この日は、厚木市、千葉市などで運行している連結バスを走らすことを前提に、市が示したルートの検討とそれに合った運行形態に関し意見を交わした。
運行形態については「一般車と区別し、専用走行路を走る」、「バス専用レーン」、「バス優先レーン」、「一般車の流入を規制」の4案を基に、各区間においてふさわしい形態を検討した。
相模大野駅周辺では、用地買収が困難、商業施設の荷捌きに支障が出ることなどから、場所に応じて、流入規制、一方通行、専用レーンを走るという組み合わせで単線の循環ルート(時計回り)で進むと言う案。

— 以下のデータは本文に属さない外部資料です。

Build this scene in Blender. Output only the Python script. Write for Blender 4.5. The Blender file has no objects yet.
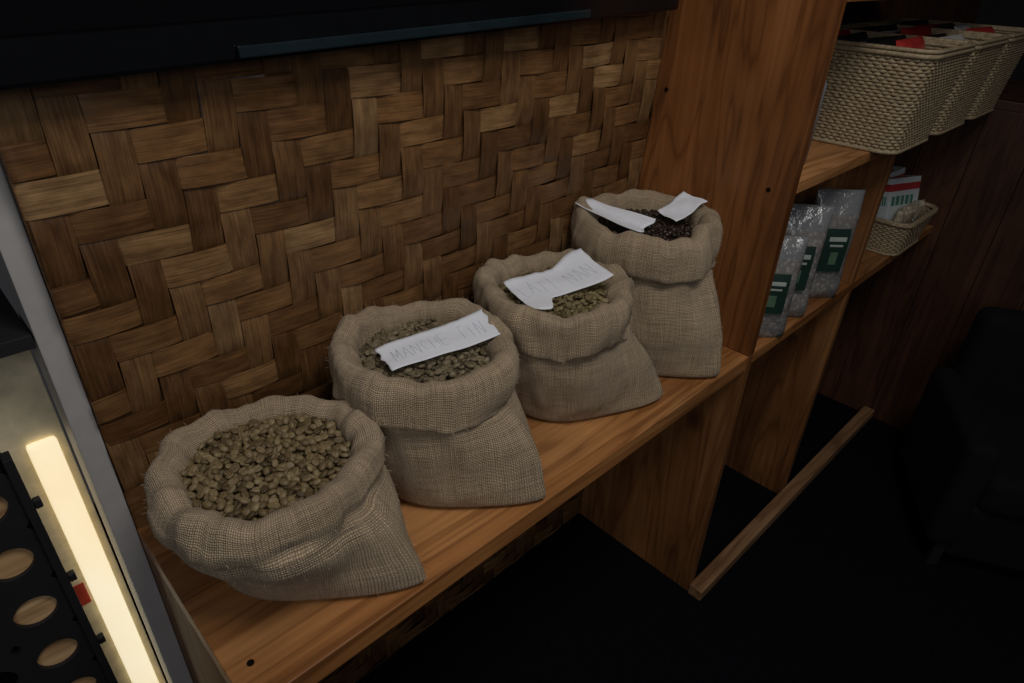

駅周辺から県道52号(若松小前交差点付近)までは、事業費、工期、用地取得による沿道への影響を考慮し、地下に専用道路を造り進むルートは見送り、既存のバスルートを進み、交差点改良、バスベイ整備での対応を図ることとした。
県道52号の区間のうち、若松小前交差点から県道507号までの交差点区間は4車線拡幅事業に合わせてバス専用走行路を設けるという案で合意が図られている。
県道507号交差点から女子美術大、相模原公園前、フィッシングパーク前を経て原当麻入口交差点までは、県道区間では専用走行路で、市道区間は交通量やバスの利用状況などを踏まえ、道路の拡幅整備により専用走行路を設置しなくとも、各区間の一般者の交通量は少なく、一般レーン走行で十分に定時制・速達性は確保できるという案だ。
委員からは、直近の交通量や渋滞長のデータなどに基づいて議論を進めるべきとの提案がされたほか、市の案が用地買収を避け、事業費を抑えた案であり、既存バスの改良にとどまっている。速達性の視点などから新しい交通システムへの転換が図られないのではという意見も上がった。これに対し、市では新たなデータを求めていく考えを伝えた。
検討委では、中間駅の設置箇所を含め、引き続き、ルートと運行形態に関し、議論を重ねていくこととした。